Let’s take the first example a few levels deeper:

“Why am I doing/feeling/thinking this?”

First Layer:
“I feel disrespected.”

Then ask:

“Why does being disrespected bother me?”

Second Layer:
“Because it makes me feel invisible… like I don’t matter.”

Keep going:

“Why would being seen as invisible hurt so much?”

Third Layer:
“Because deep down, I’ve always felt like I’m not important. Like my needs or presence don’t count.”

Deeper still:

“Where did I learn that I don’t matter?”

Fourth Layer:

“Maybe it started in childhood — when I was told to stay quiet, not make a fuss, to be ‘good’ and not cause trouble.”

 

Core Belief Uncovered:

“My voice doesn’t matter.”
“I’m not important unless I prove my worth.”
“I need to be in control to feel safe and respected.”

This is the real source of the reactivity — not the whatever ‘happened’. What was triggered was a core wound of unworthiness or invisibility, and the subconscious belief that respect must be earned or demanded, not naturally received.

 

Why This Matters:

By revealing this deeper pattern, you’re no longer trapped in projection or victimhood. You gain insight into how many actions — perhaps over-achieving, people-pleasing, conflict-avoiding, or control-seeking — may be rooted in this single unconscious belief.

Now, you have the awareness to:

  •  Heal the core wound with compassion and presence.

  •  Consciously choose new actions from the truth: “I am worthy. My presence matters. I don’t need to prove anything.”

  •  Transform not just this reaction, but their entire approach to life, relationships, and self-expression.

This is the real gift of inquiry.

It moves you from reaction to revelation, and from there, into liberation.

 

Why It Works

Applying this simple practice — asking “Why am I doing this?” — even in the smallest, most mundane moments of your day, opens the doorway to profound self-awareness and transformation.

When you pause to observe your choices — how you brush your teeth, scroll your phone, respond to an email, or react to someone’s words — you begin to uncover the unconscious programs running your life. These may include fear-based beliefs, inherited habits, people-pleasing patterns, or deeply rooted self-concepts that no longer serve your growth.

By gently inquiring into your motives and reactions, without judgment, you begin to:

  •  Disentangle from the ego’s autopilot and reclaim your presence.

  •  Uncover the "why" behind your habits, allowing you to consciously rewire them.

  •  Dissolve limiting identities and attachments to external validation.

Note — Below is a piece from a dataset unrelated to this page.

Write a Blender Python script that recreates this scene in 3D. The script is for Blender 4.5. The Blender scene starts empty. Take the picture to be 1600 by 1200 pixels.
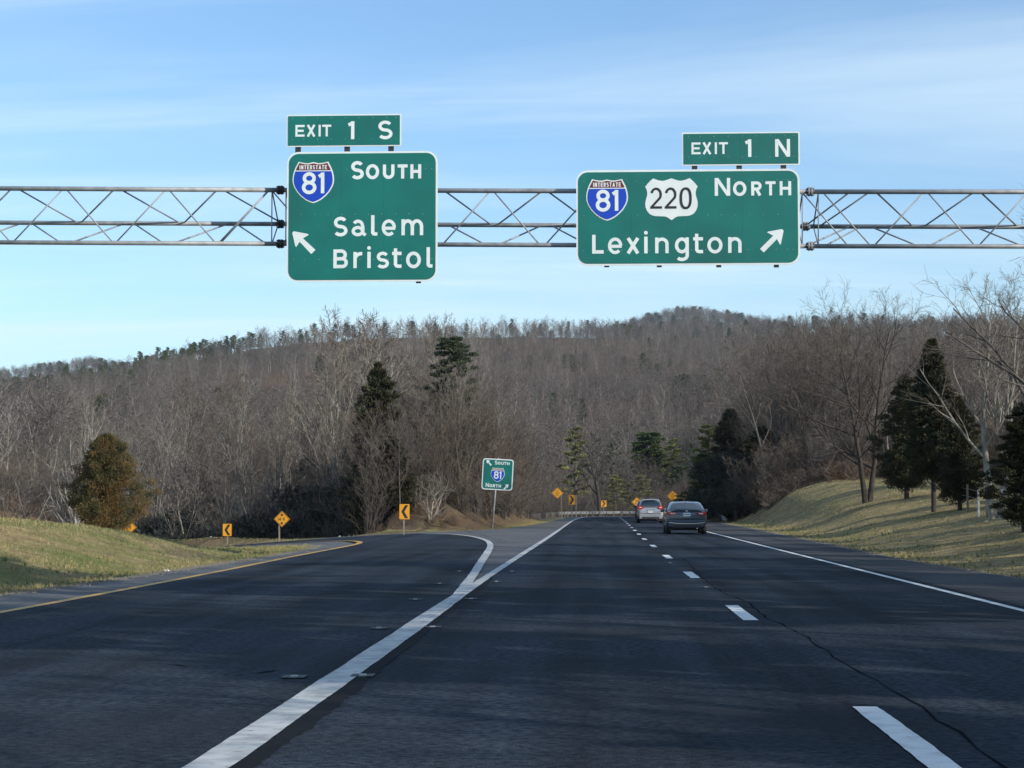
import bpy, math, random
import numpy as np
from mathutils import Vector, Matrix, Euler
from mathutils.geometry import delaunay_2d_cdt
random.seed(7); rng = np.random.default_rng(11)
sc = bpy.context.scene; C = sc.collection
R = math.radians
# ------------------------------------------------------------------ camera
FPX = 2930.0                      # focal length in pixels of the 1600 wide photograph
YAW, PITCH, EYE = 2.66, 3.69, 1.28
cam = bpy.data.objects.new('camera', bpy.data.cameras.new('camera')); C.objects.link(cam)
cam.location = (0, 0, EYE); cam.rotation_euler = (R(90 + PITCH), 0, R(YAW))
cam.data.sensor_width = 36; cam.data.lens = FPX / 1600 * 36
cam.data.clip_start = 0.1; cam.data.clip_end = 20000
sc.camera = cam
# ------------------------------------------------------------------ sky and sun
SUN_EL, SUN_AZ = 23.0, 126.0      # azimuth clockwise from the road direction (+Y)
w = bpy.data.worlds.new('World'); sc.world = w; w.use_nodes = True
nt = w.node_tree; nt.nodes.clear(); N = nt.nodes; L = nt.links
out = N.new('ShaderNodeOutputWorld'); bg = N.new('ShaderNodeBackground'); L.new(bg.outputs[0], out.inputs[0])
sky = N.new('ShaderNodeTexSky'); sky.sky_type = 'NISHITA'; sky.sun_disc = False
sky.sun_elevation = R(SUN_EL); sky.sun_rotation = R(SUN_AZ)
sky.air_density = 1.0; sky.dust_density = 0.6; sky.ozone_density = 2.2
bg.inputs[1].default_value = 0.15
tc = N.new('ShaderNodeTexCoord'); sep = N.new('ShaderNodeSeparateXYZ'); L.new(tc.outputs['Generated'], sep.inputs[0])
mz = N.new('ShaderNodeMath'); mz.operation = 'MAXIMUM'; L.new(sep.outputs[2], mz.inputs[0]); mz.inputs[1].default_value = 0.03
za = N.new('ShaderNodeMath'); za.operation = 'ADD'; L.new(mz.outputs[0], za.inputs[0]); za.inputs[1].default_value = 0.12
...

  •  Reorient your choices toward freedom, love, and authenticity.

 

The benefit of doing this with even the smallest things is that the small is not separate from the whole. Your vibration, choices, and intentions compound — and when you begin honoring the truth of your being in the little things, your entire life begins to shift. You become more present, more aligned, more powerful — not by force, but by clarity.

 “Small hinges swing big doors.”

In the same way, small moments of awareness open portals to liberation.

Ultimately, this practice cultivates sovereignty: the ability to live, create, and respond from your True Self, rather than your programming. And from that place, your life transforms — not just incrementally, but vibrationally, and therefore totally.

 

Daily Integration Tips

Practice Frequency:
Start with 3–5 times per day- or whenever you remember and are inspired to. Set gentle reminders or check-ins—morning, midday, and evening are great anchor points. Or, use mental or emotional shifts as your cue to pause and note.

 

Tracking Options:

  •  Use a small journal or notebook to jot quick reflections

  •  Create a dedicated Notes app folder on your phone for spontaneous insights

  •  Voice note your reflections if you prefer to speak them out loud

  •  Use tags like: #belief, #reaction, #response, #alignment, #habit, etc. to track patterns

 

Reflection Ritual (5–10 mins):
At the end of each day or week, revisit your notes with curiosity. Ask:

  •  What recurring beliefs or reactions showed up?

  •  What surprised me?

  •  What felt aligned or out of alignment?

  •  What would my True Self choose instead?

This isn’t about fixing. It’s about seeing clearly. 
And what is seen clearly, lovingly, can transform.